[PROMPT] Leave out any picture and return the remaining listing below exactly as given.

_____

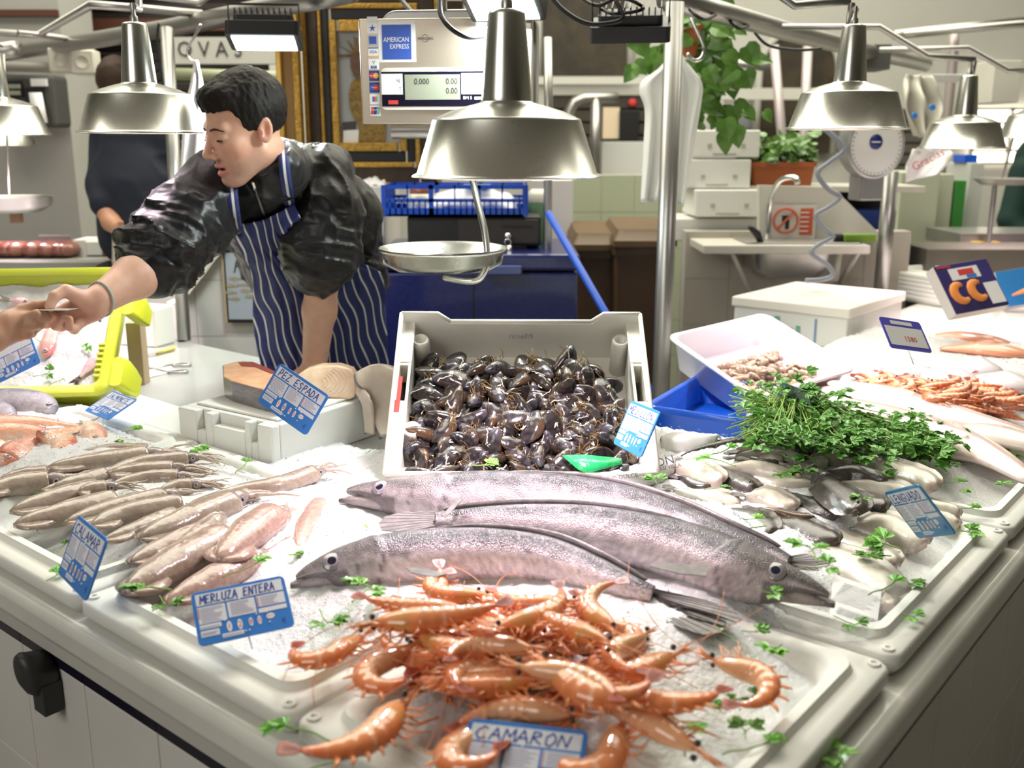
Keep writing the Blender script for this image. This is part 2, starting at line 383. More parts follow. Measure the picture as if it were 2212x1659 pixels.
# tiled half wall with sloping cream top behind the man, left
a=Yp(300,700,3.75);b=Yp(806,700,3.75)
m=tiles('',tilew,grout,(Vector((a.x,3.75,0)),Vector((b.x-a.x,0,0)),Yp(560,480,3.75).z),.2,.2); m.mi=0; struct(m,'wall_tiled',[tilew,grout],smooth=False)
m=MB(); q=[Yp(405,650,3.6),Yp(480,560,3.6),Yp(560,470,3.6),Yp(560,440,3.6),Yp(500,470,3.6),Yp(405,620,3.6)]
cream=pm('cream_board',(.62,.60,.50),.5)
m.hexa([Yp(398,650,3.66),Yp(535,470,3.66),Yp(515,455,3.66),Yp(385,630,3.66)],[Yp(398,650,3.74),Yp(535,470,3.74),Yp(515,455,3.74),Yp(385,630,3.74)]); struct(m,'trim_6',cream,smooth=False)
# ---- the counter
ct=thing('fish_counter','L-shaped market counter of pale marble slabs over white tiles with a black stripe','counter',W(0,0,0))
def slab(u0,u1,v0,v1,z0,z1,mb): # rounded outer corner by bevel
    mb.add([W(u,v,z) for z in (z0,z1) for u,v in ((u0,v0),(u1,v0),(u1,v1),(u0,v1))],[(0,1,2,3)[::-1],(4,5,6,7),(0,1,5,4),(1,2,6,5),(2,3,7,6),(3,0,4,7)])
def Lpoly(i,vin,uin,ue,ve): return [(i,i),(i,ve),(uin,ve),(uin,vin),(ue,vin),(ue,i)]
def Lprism(mb,poly,z0,z1):
    n=len(poly); mb.add([W(u,v,z0) for u,v in poly]+[W(u,v,z1) for u,v in poly],[list(range(n)),list(range(n,2*n))[::-1]]+[(i,n+i,n+(i+1)%n,(i+1)%n) for i in range(n)])
m=MB(); Lprism(m,Lpoly(0,1.28,1.03,4.2,7.0),ZC-.055,ZC); m.build('marble_top',marble,ct,bev=.016,smooth=True,ang=50,seg=3)
m=MB(); Lprism(m,Lpoly(.025,1.20,.95,4.2,7.0),ZC-.095,ZC-.052); m.build('slab_support',pm('slab_edge',(.5,.49,.45),.5),ct,smooth=False)
m=MB(); g=MB()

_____

[FINISHED EXERCISE]
Keep writing the Blender script for this image. This is part 2, starting at line 383. More parts follow. Measure the picture as if it were 2212x1659 pixels.
# tiled half wall with sloping cream top behind the man, left
a=Yp(300,700,3.75);b=Yp(806,700,3.75)
m=tiles('',tilew,grout,(Vector((a.x,3.75,0)),Vector((b.x-a.x,0,0)),Yp(560,480,3.75).z),.2,.2); m.mi=0; struct(m,'wall_tiled',[tilew,grout],smooth=False)
m=MB(); q=[Yp(405,650,3.6),Yp(480,560,3.6),Yp(560,470,3.6),Yp(560,440,3.6),Yp(500,470,3.6),Yp(405,620,3.6)]
cream=pm('cream_board',(.62,.60,.50),.5)
m.hexa([Yp(398,650,3.66),Yp(535,470,3.66),Yp(515,455,3.66),Yp(385,630,3.66)],[Yp(398,650,3.74),Yp(535,470,3.74),Yp(515,455,3.74),Yp(385,630,3.74)]); struct(m,'trim_6',cream,smooth=False)
# ---- the counter
ct=thing('fish_counter','L-shaped market counter of pale marble slabs over white tiles with a black stripe','counter',W(0,0,0))
def slab(u0,u1,v0,v1,z0,z1,mb): # rounded outer corner by bevel
    mb.add([W(u,v,z) for z in (z0,z1) for u,v in ((u0,v0),(u1,v0),(u1,v1),(u0,v1))],[(0,1,2,3)[::-1],(4,5,6,7),(0,1,5,4),(1,2,6,5),(2,3,7,6),(3,0,4,7)])
def Lpoly(i,vin,uin,ue,ve): return [(i,i),(i,ve),(uin,ve),(uin,vin),(ue,vin),(ue,i)]
def Lprism(mb,poly,z0,z1):
    n=len(poly); mb.add([W(u,v,z0) for u,v in poly]+[W(u,v,z1) for u,v in poly],[list(range(n)),list(range(n,2*n))[::-1]]+[(i,n+i,n+(i+1)%n,(i+1)%n) for i in range(n)])
m=MB(); Lprism(m,Lpoly(0,1.28,1.03,4.2,7.0),ZC-.055,ZC); m.build('marble_top',marble,ct,bev=.016,smooth=True,ang=50,seg=3)
m=MB(); Lprism(m,Lpoly(.025,1.20,.95,4.2,7.0),ZC-.095,ZC-.052); m.build('slab_support',pm('slab_edge',(.5,.49,.45),.5),ct,smooth=False)
m=MB(); g=MB()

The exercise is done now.